Exercise
Copy the listing below in full and skip every picture.

========================================

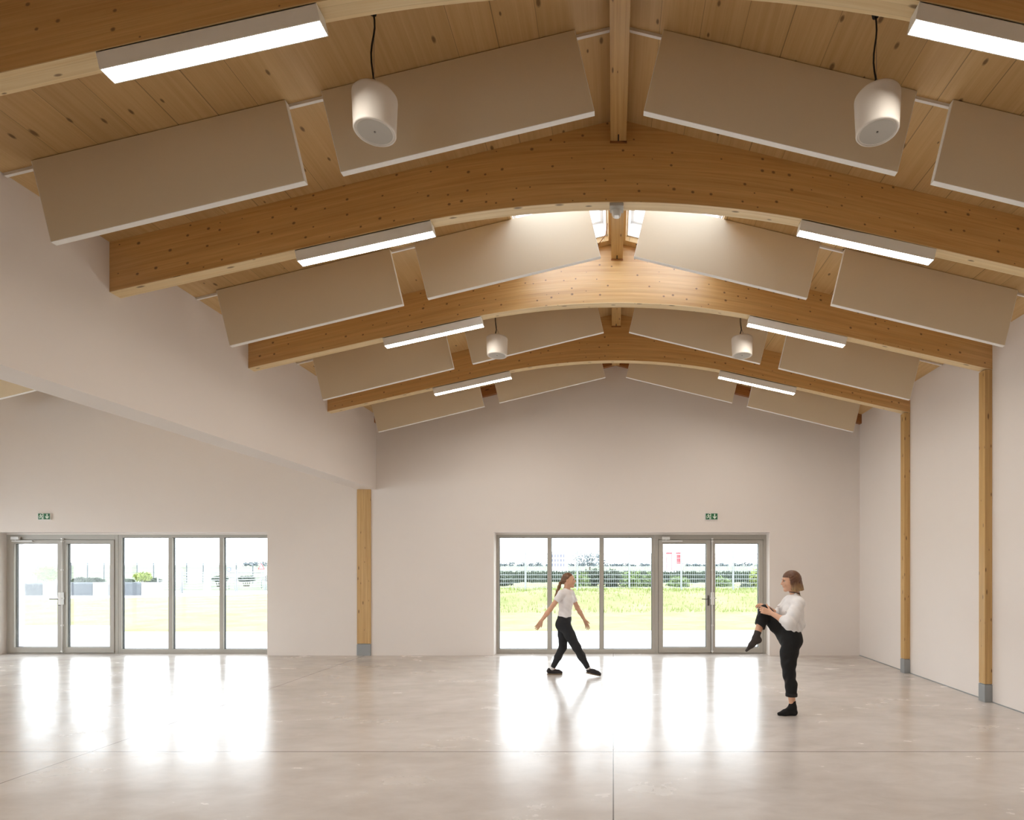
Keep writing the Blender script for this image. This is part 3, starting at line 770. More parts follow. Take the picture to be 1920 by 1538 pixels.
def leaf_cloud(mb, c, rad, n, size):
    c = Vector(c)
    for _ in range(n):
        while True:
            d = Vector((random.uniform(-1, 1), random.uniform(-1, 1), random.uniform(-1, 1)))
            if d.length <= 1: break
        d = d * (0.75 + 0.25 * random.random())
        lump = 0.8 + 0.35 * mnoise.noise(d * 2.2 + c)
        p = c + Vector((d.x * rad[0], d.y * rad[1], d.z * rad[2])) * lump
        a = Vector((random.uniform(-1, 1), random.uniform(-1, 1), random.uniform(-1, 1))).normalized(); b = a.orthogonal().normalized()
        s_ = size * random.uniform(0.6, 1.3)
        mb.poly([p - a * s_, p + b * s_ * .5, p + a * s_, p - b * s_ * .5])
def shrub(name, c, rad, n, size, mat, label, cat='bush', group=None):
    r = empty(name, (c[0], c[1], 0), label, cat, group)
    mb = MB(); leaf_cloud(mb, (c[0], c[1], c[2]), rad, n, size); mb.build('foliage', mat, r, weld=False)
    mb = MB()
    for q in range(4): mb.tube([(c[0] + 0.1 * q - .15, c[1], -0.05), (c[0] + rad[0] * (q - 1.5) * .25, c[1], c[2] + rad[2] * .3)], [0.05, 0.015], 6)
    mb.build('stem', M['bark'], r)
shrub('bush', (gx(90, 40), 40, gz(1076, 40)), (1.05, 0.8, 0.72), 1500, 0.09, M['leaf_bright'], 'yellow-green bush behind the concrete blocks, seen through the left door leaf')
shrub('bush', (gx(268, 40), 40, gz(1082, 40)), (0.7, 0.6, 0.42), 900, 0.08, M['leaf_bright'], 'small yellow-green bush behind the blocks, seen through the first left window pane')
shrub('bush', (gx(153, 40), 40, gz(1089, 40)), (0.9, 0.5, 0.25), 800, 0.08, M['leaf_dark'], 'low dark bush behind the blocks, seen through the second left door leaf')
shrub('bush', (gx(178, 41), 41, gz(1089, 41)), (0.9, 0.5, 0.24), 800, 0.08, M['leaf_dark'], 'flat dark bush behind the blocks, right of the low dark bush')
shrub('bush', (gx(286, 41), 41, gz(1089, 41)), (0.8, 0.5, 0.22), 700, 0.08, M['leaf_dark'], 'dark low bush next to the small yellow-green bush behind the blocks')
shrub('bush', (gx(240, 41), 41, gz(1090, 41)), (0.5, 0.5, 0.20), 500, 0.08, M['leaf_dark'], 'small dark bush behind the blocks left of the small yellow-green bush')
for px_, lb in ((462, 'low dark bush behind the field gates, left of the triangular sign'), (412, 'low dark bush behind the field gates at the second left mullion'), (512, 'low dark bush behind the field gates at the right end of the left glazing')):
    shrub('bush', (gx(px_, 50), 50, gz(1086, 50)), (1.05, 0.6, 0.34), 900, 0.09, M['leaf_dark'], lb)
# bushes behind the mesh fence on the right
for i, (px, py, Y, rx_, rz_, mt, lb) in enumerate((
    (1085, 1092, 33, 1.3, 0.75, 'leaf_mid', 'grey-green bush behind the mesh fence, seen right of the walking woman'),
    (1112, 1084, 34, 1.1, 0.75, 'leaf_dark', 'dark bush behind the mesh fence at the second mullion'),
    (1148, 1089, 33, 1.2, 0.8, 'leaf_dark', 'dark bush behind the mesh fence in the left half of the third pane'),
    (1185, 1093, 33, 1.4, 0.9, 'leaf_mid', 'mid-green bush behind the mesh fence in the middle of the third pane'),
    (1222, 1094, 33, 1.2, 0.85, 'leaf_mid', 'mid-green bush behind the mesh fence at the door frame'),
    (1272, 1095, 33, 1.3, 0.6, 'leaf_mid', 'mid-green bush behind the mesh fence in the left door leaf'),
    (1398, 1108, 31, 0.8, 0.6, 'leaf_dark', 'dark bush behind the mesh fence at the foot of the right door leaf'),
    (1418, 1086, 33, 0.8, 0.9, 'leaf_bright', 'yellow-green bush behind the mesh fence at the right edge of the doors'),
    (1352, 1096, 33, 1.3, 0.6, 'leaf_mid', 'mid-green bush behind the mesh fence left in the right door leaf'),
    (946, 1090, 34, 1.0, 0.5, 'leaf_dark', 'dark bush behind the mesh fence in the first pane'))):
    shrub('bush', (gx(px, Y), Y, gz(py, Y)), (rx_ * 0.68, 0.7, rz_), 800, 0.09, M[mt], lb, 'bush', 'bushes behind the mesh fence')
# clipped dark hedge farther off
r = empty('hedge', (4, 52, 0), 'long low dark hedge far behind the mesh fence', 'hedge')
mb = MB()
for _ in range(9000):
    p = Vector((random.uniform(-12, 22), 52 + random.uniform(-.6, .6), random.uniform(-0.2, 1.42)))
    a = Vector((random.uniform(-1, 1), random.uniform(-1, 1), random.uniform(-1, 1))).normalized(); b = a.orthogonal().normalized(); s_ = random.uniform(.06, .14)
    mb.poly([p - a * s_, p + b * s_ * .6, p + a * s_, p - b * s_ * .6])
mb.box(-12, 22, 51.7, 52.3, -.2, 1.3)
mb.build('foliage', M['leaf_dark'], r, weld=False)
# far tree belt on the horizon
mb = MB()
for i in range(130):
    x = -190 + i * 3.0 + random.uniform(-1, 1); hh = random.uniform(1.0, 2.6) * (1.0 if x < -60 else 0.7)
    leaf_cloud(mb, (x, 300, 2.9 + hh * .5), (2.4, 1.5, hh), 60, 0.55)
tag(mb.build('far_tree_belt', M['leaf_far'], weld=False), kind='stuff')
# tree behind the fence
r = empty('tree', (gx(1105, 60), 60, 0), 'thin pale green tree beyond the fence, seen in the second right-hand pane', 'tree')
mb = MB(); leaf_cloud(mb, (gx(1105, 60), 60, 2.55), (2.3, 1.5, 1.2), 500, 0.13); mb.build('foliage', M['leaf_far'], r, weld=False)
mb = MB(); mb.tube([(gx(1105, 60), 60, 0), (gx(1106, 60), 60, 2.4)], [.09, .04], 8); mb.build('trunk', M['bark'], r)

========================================

Task result
Keep writing the Blender script for this image. This is part 3, starting at line 770. More parts follow. Take the picture to be 1920 by 1538 pixels.
def leaf_cloud(mb, c, rad, n, size):
    c = Vector(c)
    for _ in range(n):
        while True:
            d = Vector((random.uniform(-1, 1), random.uniform(-1, 1), random.uniform(-1, 1)))
            if d.length <= 1: break
        d = d * (0.75 + 0.25 * random.random())
        lump = 0.8 + 0.35 * mnoise.noise(d * 2.2 + c)
        p = c + Vector((d.x * rad[0], d.y * rad[1], d.z * rad[2])) * lump
        a = Vector((random.uniform(-1, 1), random.uniform(-1, 1), random.uniform(-1, 1))).normalized(); b = a.orthogonal().normalized()
        s_ = size * random.uniform(0.6, 1.3)
        mb.poly([p - a * s_, p + b * s_ * .5, p + a * s_, p - b * s_ * .5])
def shrub(name, c, rad, n, size, mat, label, cat='bush', group=None):
    r = empty(name, (c[0], c[1], 0), label, cat, group)
    mb = MB(); leaf_cloud(mb, (c[0], c[1], c[2]), rad, n, size); mb.build('foliage', mat, r, weld=False)
    mb = MB()
    for q in range(4): mb.tube([(c[0] + 0.1 * q - .15, c[1], -0.05), (c[0] + rad[0] * (q - 1.5) * .25, c[1], c[2] + rad[2] * .3)], [0.05, 0.015], 6)
    mb.build('stem', M['bark'], r)
shrub('bush', (gx(90, 40), 40, gz(1076, 40)), (1.05, 0.8, 0.72), 1500, 0.09, M['leaf_bright'], 'yellow-green bush behind the concrete blocks, seen through the left door leaf')
shrub('bush', (gx(268, 40), 40, gz(1082, 40)), (0.7, 0.6, 0.42), 900, 0.08, M['leaf_bright'], 'small yellow-green bush behind the blocks, seen through the first left window pane')
shrub('bush', (gx(153, 40), 40, gz(1089, 40)), (0.9, 0.5, 0.25), 800, 0.08, M['leaf_dark'], 'low dark bush behind the blocks, seen through the second left door leaf')
shrub('bush', (gx(178, 41), 41, gz(1089, 41)), (0.9, 0.5, 0.24), 800, 0.08, M['leaf_dark'], 'flat dark bush behind the blocks, right of the low dark bush')
shrub('bush', (gx(286, 41), 41, gz(1089, 41)), (0.8, 0.5, 0.22), 700, 0.08, M['leaf_dark'], 'dark low bush next to the small yellow-green bush behind the blocks')
shrub('bush', (gx(240, 41), 41, gz(1090, 41)), (0.5, 0.5, 0.20), 500, 0.08, M['leaf_dark'], 'small dark bush behind the blocks left of the small yellow-green bush')
for px_, lb in ((462, 'low dark bush behind the field gates, left of the triangular sign'), (412, 'low dark bush behind the field gates at the second left mullion'), (512, 'low dark bush behind the field gates at the right end of the left glazing')):
    shrub('bush', (gx(px_, 50), 50, gz(1086, 50)), (1.05, 0.6, 0.34), 900, 0.09, M['leaf_dark'], lb)
# bushes behind the mesh fence on the right
for i, (px, py, Y, rx_, rz_, mt, lb) in enumerate((
    (1085, 1092, 33, 1.3, 0.75, 'leaf_mid', 'grey-green bush behind the mesh fence, seen right of the walking woman'),
    (1112, 1084, 34, 1.1, 0.75, 'leaf_dark', 'dark bush behind the mesh fence at the second mullion'),
    (1148, 1089, 33, 1.2, 0.8, 'leaf_dark', 'dark bush behind the mesh fence in the left half of the third pane'),
    (1185, 1093, 33, 1.4, 0.9, 'leaf_mid', 'mid-green bush behind the mesh fence in the middle of the third pane'),
    (1222, 1094, 33, 1.2, 0.85, 'leaf_mid', 'mid-green bush behind the mesh fence at the door frame'),
    (1272, 1095, 33, 1.3, 0.6, 'leaf_mid', 'mid-green bush behind the mesh fence in the left door leaf'),
    (1398, 1108, 31, 0.8, 0.6, 'leaf_dark', 'dark bush behind the mesh fence at the foot of the right door leaf'),
    (1418, 1086, 33, 0.8, 0.9, 'leaf_bright', 'yellow-green bush behind the mesh fence at the right edge of the doors'),
    (1352, 1096, 33, 1.3, 0.6, 'leaf_mid', 'mid-green bush behind the mesh fence left in the right door leaf'),
    (946, 1090, 34, 1.0, 0.5, 'leaf_dark', 'dark bush behind the mesh fence in the first pane'))):
    shrub('bush', (gx(px, Y), Y, gz(py, Y)), (rx_ * 0.68, 0.7, rz_), 800, 0.09, M[mt], lb, 'bush', 'bushes behind the mesh fence')
# clipped dark hedge farther off
r = empty('hedge', (4, 52, 0), 'long low dark hedge far behind the mesh fence', 'hedge')
mb = MB()
for _ in range(9000):
    p = Vector((random.uniform(-12, 22), 52 + random.uniform(-.6, .6), random.uniform(-0.2, 1.42)))
    a = Vector((random.uniform(-1, 1), random.uniform(-1, 1), random.uniform(-1, 1))).normalized(); b = a.orthogonal().normalized(); s_ = random.uniform(.06, .14)
    mb.poly([p - a * s_, p + b * s_ * .6, p + a * s_, p - b * s_ * .6])
mb.box(-12, 22, 51.7, 52.3, -.2, 1.3)
mb.build('foliage', M['leaf_dark'], r, weld=False)
# far tree belt on the horizon
mb = MB()
for i in range(130):
    x = -190 + i * 3.0 + random.uniform(-1, 1); hh = random.uniform(1.0, 2.6) * (1.0 if x < -60 else 0.7)
    leaf_cloud(mb, (x, 300, 2.9 + hh * .5), (2.4, 1.5, hh), 60, 0.55)
tag(mb.build('far_tree_belt', M['leaf_far'], weld=False), kind='stuff')
# tree behind the fence
r = empty('tree', (gx(1105, 60), 60, 0), 'thin pale green tree beyond the fence, seen in the second right-hand pane', 'tree')
mb = MB(); leaf_cloud(mb, (gx(1105, 60), 60, 2.55), (2.3, 1.5, 1.2), 500, 0.13); mb.build('foliage', M['leaf_far'], r, weld=False)
mb = MB(); mb.tube([(gx(1105, 60), 60, 0), (gx(1106, 60), 60, 2.4)], [.09, .04], 8); mb.build('trunk', M['bark'], r)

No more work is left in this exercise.